WHAT YOU NEED TO DO: Return the first line, the line containing "from math import radians as R, sin, cos, pi", and every line between them, exactly as they stand.

EXERCISE INPUT:
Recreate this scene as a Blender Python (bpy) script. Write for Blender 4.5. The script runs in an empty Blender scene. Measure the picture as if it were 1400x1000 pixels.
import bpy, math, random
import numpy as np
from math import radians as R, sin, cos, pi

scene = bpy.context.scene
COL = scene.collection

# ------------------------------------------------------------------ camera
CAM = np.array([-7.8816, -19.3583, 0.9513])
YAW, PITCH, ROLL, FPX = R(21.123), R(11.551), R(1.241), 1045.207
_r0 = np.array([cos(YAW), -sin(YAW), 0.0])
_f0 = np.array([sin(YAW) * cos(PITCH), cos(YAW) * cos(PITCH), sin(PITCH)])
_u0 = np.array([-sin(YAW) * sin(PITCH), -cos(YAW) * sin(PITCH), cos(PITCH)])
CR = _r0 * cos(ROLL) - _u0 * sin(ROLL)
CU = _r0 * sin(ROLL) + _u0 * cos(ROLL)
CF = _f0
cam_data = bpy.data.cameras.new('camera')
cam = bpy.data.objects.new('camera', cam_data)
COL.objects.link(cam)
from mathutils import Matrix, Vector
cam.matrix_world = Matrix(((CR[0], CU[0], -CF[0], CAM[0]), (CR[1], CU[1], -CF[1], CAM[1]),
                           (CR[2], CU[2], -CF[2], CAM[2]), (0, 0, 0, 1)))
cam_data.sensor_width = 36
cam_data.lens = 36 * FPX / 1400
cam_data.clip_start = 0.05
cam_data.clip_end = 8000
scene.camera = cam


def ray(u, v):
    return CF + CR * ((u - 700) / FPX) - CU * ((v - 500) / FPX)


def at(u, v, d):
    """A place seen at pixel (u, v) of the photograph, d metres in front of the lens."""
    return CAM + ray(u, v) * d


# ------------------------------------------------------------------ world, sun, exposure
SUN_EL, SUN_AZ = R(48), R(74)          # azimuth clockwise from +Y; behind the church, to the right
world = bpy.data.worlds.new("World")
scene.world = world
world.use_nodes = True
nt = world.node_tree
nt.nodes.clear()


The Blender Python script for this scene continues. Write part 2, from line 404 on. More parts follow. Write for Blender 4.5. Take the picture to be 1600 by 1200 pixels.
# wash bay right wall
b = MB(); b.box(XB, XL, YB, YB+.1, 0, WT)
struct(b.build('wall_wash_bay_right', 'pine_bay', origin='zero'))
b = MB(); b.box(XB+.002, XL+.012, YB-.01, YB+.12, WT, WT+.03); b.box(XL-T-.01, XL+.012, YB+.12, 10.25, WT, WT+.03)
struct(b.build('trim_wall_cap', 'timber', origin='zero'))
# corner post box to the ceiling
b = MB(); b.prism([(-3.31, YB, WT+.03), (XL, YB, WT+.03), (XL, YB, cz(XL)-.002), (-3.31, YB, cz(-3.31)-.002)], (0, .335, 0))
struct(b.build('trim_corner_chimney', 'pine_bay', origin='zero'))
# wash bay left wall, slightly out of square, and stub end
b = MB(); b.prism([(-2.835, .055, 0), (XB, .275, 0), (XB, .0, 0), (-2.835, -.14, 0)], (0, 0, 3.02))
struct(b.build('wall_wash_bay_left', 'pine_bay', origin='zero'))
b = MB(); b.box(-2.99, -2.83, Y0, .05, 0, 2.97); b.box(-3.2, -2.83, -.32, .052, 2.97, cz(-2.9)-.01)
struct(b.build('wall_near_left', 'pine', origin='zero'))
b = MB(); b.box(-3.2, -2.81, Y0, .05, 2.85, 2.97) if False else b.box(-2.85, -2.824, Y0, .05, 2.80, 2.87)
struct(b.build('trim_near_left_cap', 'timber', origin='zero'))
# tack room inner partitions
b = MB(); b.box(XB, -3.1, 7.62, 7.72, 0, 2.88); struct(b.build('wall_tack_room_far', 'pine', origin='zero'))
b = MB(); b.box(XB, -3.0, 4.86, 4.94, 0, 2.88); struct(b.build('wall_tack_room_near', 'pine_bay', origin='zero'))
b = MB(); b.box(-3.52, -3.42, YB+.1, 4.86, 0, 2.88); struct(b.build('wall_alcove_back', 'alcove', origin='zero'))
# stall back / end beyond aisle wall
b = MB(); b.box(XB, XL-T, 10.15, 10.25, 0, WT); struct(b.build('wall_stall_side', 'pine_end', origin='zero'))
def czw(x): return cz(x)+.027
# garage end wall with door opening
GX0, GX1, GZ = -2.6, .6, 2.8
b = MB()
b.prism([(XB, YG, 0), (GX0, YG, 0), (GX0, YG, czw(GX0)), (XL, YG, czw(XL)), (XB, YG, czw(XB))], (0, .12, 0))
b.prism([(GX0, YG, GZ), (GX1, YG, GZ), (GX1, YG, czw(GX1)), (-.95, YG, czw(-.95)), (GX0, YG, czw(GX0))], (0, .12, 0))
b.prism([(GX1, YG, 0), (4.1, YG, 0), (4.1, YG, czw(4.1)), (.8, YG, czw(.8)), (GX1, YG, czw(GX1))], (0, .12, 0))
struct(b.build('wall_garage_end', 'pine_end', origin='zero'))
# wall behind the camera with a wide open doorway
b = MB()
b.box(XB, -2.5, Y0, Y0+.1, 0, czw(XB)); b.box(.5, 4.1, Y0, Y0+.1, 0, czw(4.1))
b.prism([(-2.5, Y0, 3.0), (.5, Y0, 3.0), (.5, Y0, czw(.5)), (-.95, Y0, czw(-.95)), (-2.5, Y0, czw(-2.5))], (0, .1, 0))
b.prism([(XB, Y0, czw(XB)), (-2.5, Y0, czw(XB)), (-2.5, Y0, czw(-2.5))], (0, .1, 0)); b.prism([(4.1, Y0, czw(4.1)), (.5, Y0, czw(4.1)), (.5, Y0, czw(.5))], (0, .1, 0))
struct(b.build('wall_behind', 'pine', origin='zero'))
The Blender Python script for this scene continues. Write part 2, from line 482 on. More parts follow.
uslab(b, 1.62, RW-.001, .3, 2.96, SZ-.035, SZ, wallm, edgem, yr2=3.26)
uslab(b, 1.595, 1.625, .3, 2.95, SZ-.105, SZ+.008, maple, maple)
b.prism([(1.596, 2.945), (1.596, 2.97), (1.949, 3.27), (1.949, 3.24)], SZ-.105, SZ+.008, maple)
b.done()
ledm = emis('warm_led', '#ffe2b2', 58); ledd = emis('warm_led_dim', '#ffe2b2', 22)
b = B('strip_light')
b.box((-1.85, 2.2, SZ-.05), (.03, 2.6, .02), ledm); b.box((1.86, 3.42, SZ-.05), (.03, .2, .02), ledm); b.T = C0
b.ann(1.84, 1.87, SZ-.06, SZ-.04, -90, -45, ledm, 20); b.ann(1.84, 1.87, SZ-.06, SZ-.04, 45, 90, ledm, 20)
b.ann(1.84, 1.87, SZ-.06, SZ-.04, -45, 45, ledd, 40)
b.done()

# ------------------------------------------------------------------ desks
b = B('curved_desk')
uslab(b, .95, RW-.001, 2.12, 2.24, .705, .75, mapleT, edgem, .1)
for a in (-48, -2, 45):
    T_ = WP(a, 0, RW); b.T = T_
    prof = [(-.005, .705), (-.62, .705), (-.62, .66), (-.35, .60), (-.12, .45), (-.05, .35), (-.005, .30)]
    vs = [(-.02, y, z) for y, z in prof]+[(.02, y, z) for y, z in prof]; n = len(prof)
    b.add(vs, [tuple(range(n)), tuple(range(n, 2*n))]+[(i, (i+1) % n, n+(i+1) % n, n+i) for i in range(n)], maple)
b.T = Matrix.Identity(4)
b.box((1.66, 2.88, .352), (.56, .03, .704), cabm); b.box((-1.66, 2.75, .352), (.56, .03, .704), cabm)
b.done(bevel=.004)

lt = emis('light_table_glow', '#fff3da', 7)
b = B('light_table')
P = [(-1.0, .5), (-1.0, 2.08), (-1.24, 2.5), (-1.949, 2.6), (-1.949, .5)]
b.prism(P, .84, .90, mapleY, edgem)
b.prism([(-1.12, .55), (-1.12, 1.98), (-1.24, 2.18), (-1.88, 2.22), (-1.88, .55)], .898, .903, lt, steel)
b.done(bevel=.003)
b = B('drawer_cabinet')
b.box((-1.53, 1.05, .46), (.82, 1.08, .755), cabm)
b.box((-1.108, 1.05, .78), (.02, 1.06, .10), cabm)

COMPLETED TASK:
Recreate this scene as a Blender Python (bpy) script. Write for Blender 4.5. The script runs in an empty Blender scene. Measure the picture as if it were 1400x1000 pixels.
import bpy, math, random
import numpy as np
from math import radians as R, sin, cos, pi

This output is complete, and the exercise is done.